Quedan apenas días para las elecciones y todo indica que ningún bloque se impondrá ni en la primera vuelta presidencial ni en los comicios parlamentarios, que la abstención será alta y que las encuestas tienen un margen determinante de personas que no saben o no responden (NS/NR).
En esas circunstancias parece lógico esperar que el resultado definitivo será estrecho, que cualquier suceso de última hora puede ser más relevante que en circunstancias normales y que todo dependerá en gran medida del número de personas que concurra efectivamente a votar.
Tradicionalmente, la composición política del país ha estado inclinada a favor de los partidos de Centro y de Izquierda pero ahora se ha observado - de acuerdo a algunas encuestas - un aumento de las personas que se identifican con la Derecha aunque sin constituir una mayoría porque los NS/NR siguen siendo el grupo principal, por lo que resulta difícil hacer afirmaciones realmente certeras.
Suponiendo que el grupo de quienes suelen calificarse a si mismos como progresistas es mayoritario, es curioso que estén representados por seis de los ocho candidatos presidenciales, ya que ello habla con toda claridad de la incapacidad de este sector para haber forjado una sola candidatura presidencial, más allá de los matices respecto de lo que se entiende por progreso y de la velocidad de los cambios que se consideran necesarios.
La prueba de fuego será en la segunda elección presidencial, cuando con un plazo de apenas cuatro semanas deban limar todas las diferencias que se han agudizado durante la campaña, buscar acuerdos programáticos y expresar formalmente su respaldo al candidato que logre pasar a la segunda vuelta, además de lograr que los candidatos derrotados posterguen sus legítimas aspiraciones por mantener su “pureza” y acepten un compromiso alternativo a la candidatura de Derecha.
No es poco, pero si son realmente progresistas deberían alinearse con quien se acerque más a sus posturas.

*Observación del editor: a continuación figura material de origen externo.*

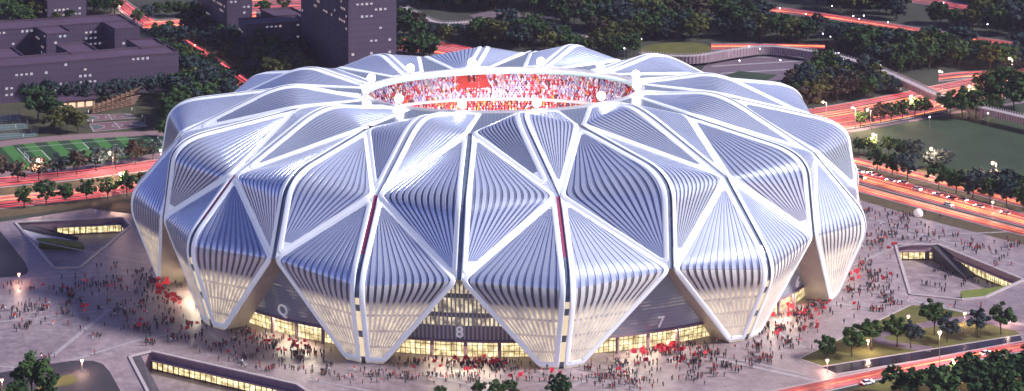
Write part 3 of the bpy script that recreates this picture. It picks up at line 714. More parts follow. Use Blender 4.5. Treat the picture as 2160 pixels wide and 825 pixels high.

Así ha sido, ya sea por acción u omisión en los últimos 28 años de la historia nacional, y dejar de hacerlo en esta oportunidad significaría dar la razón a todas las críticas que se le hacen al sistema de partidos políticos, a la generación que fue capaz de recuperar la democracia para el país y cuestionaría el derecho y las posibilidades del progresismo para aspirar al poder durante varios años hacia el futuro.
No se trata de que el progresismo o el conservadurismo ganen en forma definitiva la contienda, porque sabemos que la historia tiene muchas vueltas, pero sin duda perder el Gobierno por incapacidad propia constituiría una crisis importante.
Con un episodio de esa naturaleza, sería lógico para los ciudadanos tener una sensación de desconfianza definitiva hacia la verdadera vocación de servicio público que declaran los partidos y se perdería toda credibilidad respecto de las utopías que se ofrecen al electorado.
El resultado sería convertir el ejercicio de la política en una especie de lista de supermercado, en la que el poder sería para quien prometa más y mejores cosas, y eso sería más o menos lo mismo que renunciar a la idea de un país y de un mundo mejor.
Sería renunciar a los sueños de millones de personas que creen que, a través del ejercicio de la democracia, es posible alcanzar mejores condiciones de vida en todo sentido y arriesgar una radicalización de la sociedad.
¿Quién está disponible para asumir una responsabilidad de esa naturaleza, en especial cuando lo que distingue al progresismo de los conservadores es la promesa de un cambio que favorece a las personas?
¿Quién quiere aparecer en la historia como el responsable de permitir que los sectores conservadores demoren los cambios que se requieren quién sabe por cuánto tiempo, ahora que tienen la experiencia para mantenerse en el poder por mucho más de un período presidencial?